• Written task:
Keep only the lines of the listing that include the word "scene", and copy them.

• Material provided:
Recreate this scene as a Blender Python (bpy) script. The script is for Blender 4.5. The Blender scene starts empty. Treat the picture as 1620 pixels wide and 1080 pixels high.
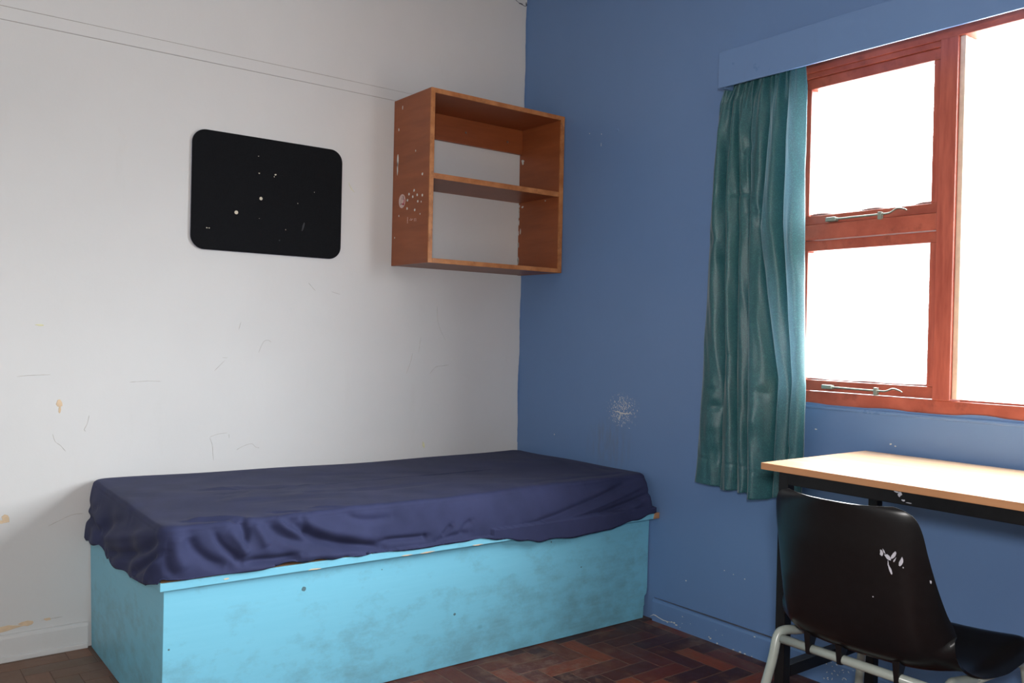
import bpy, bmesh, math, random
import numpy as np
from mathutils import Vector, Matrix
random.seed(7)
rng = np.random.RandomState(11)
S = bpy.context.scene
COL = S.collection

# ------------------------------------------------------------------ camera
CX, CY, CZ = -2.5544, -3.2675, 1.1071
YAW, PITCH, ROLL, FPX = math.radians(-37.5091), math.radians(-0.3907), math.radians(1.2772), 1377.78
def camera():
    F = Vector((math.cos(PITCH) * -math.sin(YAW), math.cos(PITCH) * math.cos(YAW), math.sin(PITCH)))
    Rt = Vector((math.cos(YAW), math.sin(YAW), 0))
    U = Rt.cross(F)
    R2 = math.cos(ROLL) * Rt + math.sin(ROLL) * U
    U2 = -math.sin(ROLL) * Rt + math.cos(ROLL) * U
    cd = bpy.data.cameras.new('camera')
    cd.sensor_width = 36.0
    cd.lens = FPX / 1620 * 36.0
    cd.clip_start = 0.02
    o = bpy.data.objects.new('camera', cd)
    COL.objects.link(o)
    m = Matrix(((R2.x, U2.x, -F.x, CX), (R2.y, U2.y, -F.y, CY), (R2.z, U2.z, -F.z, CZ), (0, 0, 0, 1)))
    o.matrix_world = m
    S.camera = o
camera()

# ------------------------------------------------------------------ light
SKY_UP, SKY_LOW = 36.0, 11.0
w = bpy.data.worlds.new('overcast_sky'); S.world = w; w.use_nodes = True
nt = w.node_tree; nt.nodes.clear()
out = nt.nodes.new('ShaderNodeOutputWorld'); bg = nt.nodes.new('ShaderNodeBackground')
tc = nt.nodes.new('ShaderNodeTexCoord'); sp = nt.nodes.new('ShaderNodeSeparateXYZ'); mr = nt.nodes.new('ShaderNodeMapRange')
mr.inputs['From Min'].default_value = -0.03; mr.inputs['From Max'].default_value = 0.16
mr.inputs['To Min'].default_value = SKY_LOW; mr.inputs['To Max'].default_value = SKY_UP
nt.links.new(tc.outputs['Generated'], sp.inputs[0]); nt.links.new(sp.outputs['Z'], mr.inputs['Value'])
nt.links.new(mr.outputs[0], bg.inputs['Strength']); bg.inputs['Color'].default_value = (0.95, 0.98, 1.0, 1)
nt.links.new(bg.outputs[0], out.inputs[0])
# light portal in the window opening (guides sampling of the sky, emits nothing itself)
ld = bpy.data.lights.new('window_portal', 'AREA'); ld.shape = 'RECTANGLE'; ld.size = 1.9; ld.size_y = 1.2
ld.cycles.is_portal = True
lo = bpy.data.objects.new('window_portal', ld); COL.objects.link(lo)
lo.location = (0.12, -2.42, 1.47); lo.rotation_euler = (math.radians(90), 0, math.radians(90))
# the photographer's fill flash, held just above the camera and aimed into the corner
FLASH = 35.0
lc = bpy.data.lights.new('fill_flash', 'AREA'); lc.shape = 'DISK'; lc.size = 0.16; lc.energy = FLASH
lc.color = (1.0, 0.97, 0.95)
lq = bpy.data.objects.new('fill_flash', lc); COL.objects.link(lq)
lq.location = (CX - .04, CY - .06, CZ + .17)
lq.rotation_euler = (Vector((-.35, -.9, .95)) - lq.location).to_track_quat('-Z', 'Y').to_euler()

S.view_settings.view_transform = 'Standard'
S.view_settings.look = 'None'
S.view_settings.gamma = 1.0
S.view_settings.use_curve_mapping = False
S.view_settings.exposure = 0.0

# ------------------------------------------------------------------ material helpers
class NB:
    def __init__(s, name):
        s.m = bpy.data.materials.new(name); s.m.use_nodes = True
        s.t = s.m.node_tree; s.t.nodes.clear()
        s.out = s.t.nodes.new('ShaderNodeOutputMaterial')
        s.b = s.t.nodes.new('ShaderNodeBsdfPrincipled')
        s.t.links.new(s.b.outputs[0], s.out.inputs[0])
    def n(s, typ, **kw):
        nd = s.t.nodes.new(typ)
        for k, v in kw.items():
            if k in nd.inputs.keys(): nd.inputs[k].default_value = v
            else: setattr(nd, k, v)
        return nd
    def l(s, a, b): s.t.links.new(a, b)
    def coord(s, kind='Object', scale=(1, 1, 1)):
        tc = s.n('ShaderNodeTexCoord'); mp = s.n('ShaderNodeMapping')
        mp.inputs['Scale'].default_value = scale
        s.l(tc.outputs[kind], mp.inputs[0]); return mp.outputs[0]
    def noise(s, vec, scale, detail=4, rough=0.55):
        nd = s.n('ShaderNodeTexNoise', Scale=scale, Detail=detail, Roughness=rough)
        s.l(vec, nd.inputs['Vector']); return nd.outputs['Fac']
    def ramp(s, fac, stops):
        r = s.n('ShaderNodeValToRGB'); e = r.color_ramp.elements
        while len(e) < len(stops): e.new(0.5)
        for i, (p, c) in enumerate(stops):
            e[i].position = p
            e[i].color = (c, c, c, 1) if isinstance(c, (int, float)) else (*c, 1)
        s.l(fac, r.inputs[0]); return r.outputs[0]
    def mix(s, fac, a, b):
        m = s.n('ShaderNodeMix', data_type='RGBA')
        if isinstance(fac, (int, float)): m.inputs[0].default_value = fac
        else: s.l(fac, m.inputs[0])
        for sock, v in ((m.inputs[6], a), (m.inputs[7], b)):
            if isinstance(v, tuple): sock.default_value = (*v, 1)
            else: s.l(v, sock)
        return m.outputs[2]
    def math(s, op, a, b=None, clamp=False):
        m = s.n('ShaderNodeMath', operation=op); m.use_clamp = clamp
        for i, v in enumerate((a, b)):
            if v is None: continue
            if isinstance(v, (int, float)): m.inputs[i].default_value = v
            else: s.l(v, m.inputs[i])
        return m.outputs[0]
    def color(s, c):
        if isinstance(c, tuple): s.b.inputs['Base Color'].default_value = (*c, 1)
        else: s.l(c, s.b.inputs['Base Color'])
    def rough(s, r):
        if isinstance(r, (int, float)): s.b.inputs['Roughness'].default_value = r
        else: s.l(r, s.b.inputs['Roughness'])
    def bump(s, h, strength=0.2, dist=0.002, prev=None):
        bp = s.n('ShaderNodeBump', Strength=strength, Distance=dist)
        s.l(h, bp.inputs['Height'])
        if prev is not None: s.l(prev, bp.inputs['Normal'])
        s.l(bp.outputs[0], s.b.inputs['Normal']); return bp.outputs[0]

def srgb(r, g, b):
    f = lambda c: (c / 255 / 12.92) if c / 255 <= .04045 else ((c / 255 + .055) / 1.055) ** 2.4
    return (f(r), f(g), f(b))

def plain(name, c, rough=0.5, metal=0.0, var=0.12, scale=30, bump=0.0, spec=0.5):
    m = NB(name); v = m.coord()
    n = m.noise(v, scale, 4)
    dark = tuple(x * (1 - var) for x in c); lite = tuple(min(1, x * (1 + var)) for x in c)
    m.color(m.mix(m.ramp(n, [(0.3, 0.0), (0.7, 1.0)]), dark, lite))
    m.rough(rough); m.b.inputs['Metallic'].default_value = metal
    m.b.inputs['Specular IOR Level'].default_value = spec
    if bump: m.bump(n, bump)
    return m.m

def wall_paint(name, c, dirt, rough=0.55, bumpk=0.25, spec=0.4):
    m = NB(name); v = m.coord('Object')
    big = m.noise(v, 1.7, 5, 0.6); med = m.noise(v, 9, 6, 0.65); fine = m.noise(v, 120, 3)
    c1 = m.mix(m.ramp(big, [(0.35, 0.0), (0.75, 1.0)]), c, tuple(x * .94 for x in c))
    smear = m.noise(m.coord('Object', (6, 6, 1.3)), 1.6, 6, 0.7)
    c2 = m.mix(m.ramp(smear, [(0.60, 0.0), (0.80, 0.22)]), c1, dirt)
    m.color(c2)
    m.rough(m.ramp(med, [(0.2, rough - .08), (0.8, rough + .08)]))
    m.b.inputs['Specular IOR Level'].default_value = spec
    b1 = m.bump(m.noise(v, 5, 3), 0.25 * bumpk * 2, 0.012)
    b2 = m.bump(med, bumpk, 0.003, b1)
    m.bump(fine, bumpk * .5, 0.0008, b2)
    return m

WHITE = wall_paint('white_wall_paint', (0.66, 0.665, 0.67), (0.52, 0.50, 0.47), 0.6).m
# blue wall paint, with the scuffed patch above the bed where the paint has flaked
def blue_wall():
    m = wall_paint('blue_wall_paint', srgb(100, 132, 178), srgb(94, 120, 160), 0.40, 0.22, 0.5)
    base = m.b.inputs['Base Color'].links[0].from_socket
    tc = m.n('ShaderNodeTexCoord')
    def ell(cy, cz, ry, rz):
        mp = m.n('ShaderNodeMapping'); mp.vector_type = 'POINT'
        mp.inputs['Location'].default_value = (0, -cy / ry, -cz / rz)
        mp.inputs['Scale'].default_value = (0.0, 1 / ry, 1 / rz)
        m.l(tc.outputs['Object'], mp.inputs[0])
        ln = m.n('ShaderNodeVectorMath', operation='LENGTH'); m.l(mp.outputs[0], ln.inputs[0])
        return m.math('SUBTRACT', 1.0, ln.outputs['Value'], True)
    e1 = ell(-0.700, 0.812, 0.135, 0.105)
    fl = m.noise(m.coord('Object', (1, 1.5, 0.9)), 95, 5, 0.75)
    th = m.math('ADD', fl, m.math('MULTIPLY', m.math('MULTIPLY', e1, 2.2, True), 0.165))
    mask = m.math('MULTIPLY', m.ramp(th, [(0.735, 0.0), (0.765, 1.0)]), m.ramp(e1, [(0.0, 0.0), (0.06, 1.0)]))
    e2 = ell(-0.62, 0.655, 0.16, 0.13)
    st = m.noise(m.coord('Object', (1, 14, 2)), 4, 5, 0.7)
    stain = m.math('MULTIPLY', m.ramp(st, [(0.42, 0.0), (0.70, 0.75)]), m.ramp(e2, [(0.0, 0.0), (0.6, 0.8)]))
    c = m.mix(stain, base, srgb(104, 112, 124))
    c = m.mix(mask, c, srgb(196, 196, 190))
    m.color(c)
    return m.m
BLUE = blue_wall()
BLUE_TRIM = wall_paint('blue_trim_paint', srgb(100, 132, 178), srgb(84, 102, 132), 0.32, 0.12, 0.5).m
CEIL = wall_paint('ceiling_paint', (0.70, 0.68, 0.65), (0.6, 0.58, 0.55), 0.7).m
CREAM = wall_paint('cream_wall_paint', (0.62, 0.60, 0.57), (0.52, 0.5, 0.47), 0.6).m
CHIP_PALE = plain('bare_plaster', srgb(205, 205, 200), 0.8)
CHIP_TAN = plain('tan_undercoat', srgb(214, 190, 160), 0.8)
CHIP_YEL = plain('yellow_undercoat', srgb(212, 210, 170), 0.8)
CRACK = plain('crack_shade', srgb(194, 192, 190), 0.9)
DIRT_BLUE = plain('grey_dirt', srgb(84, 88, 98), 0.8)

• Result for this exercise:
Recreate this scene as a Blender Python (bpy) script. The script is for Blender 4.5. The Blender scene starts empty. Treat the picture as 1620 pixels wide and 1080 pixels high.
S = bpy.context.scene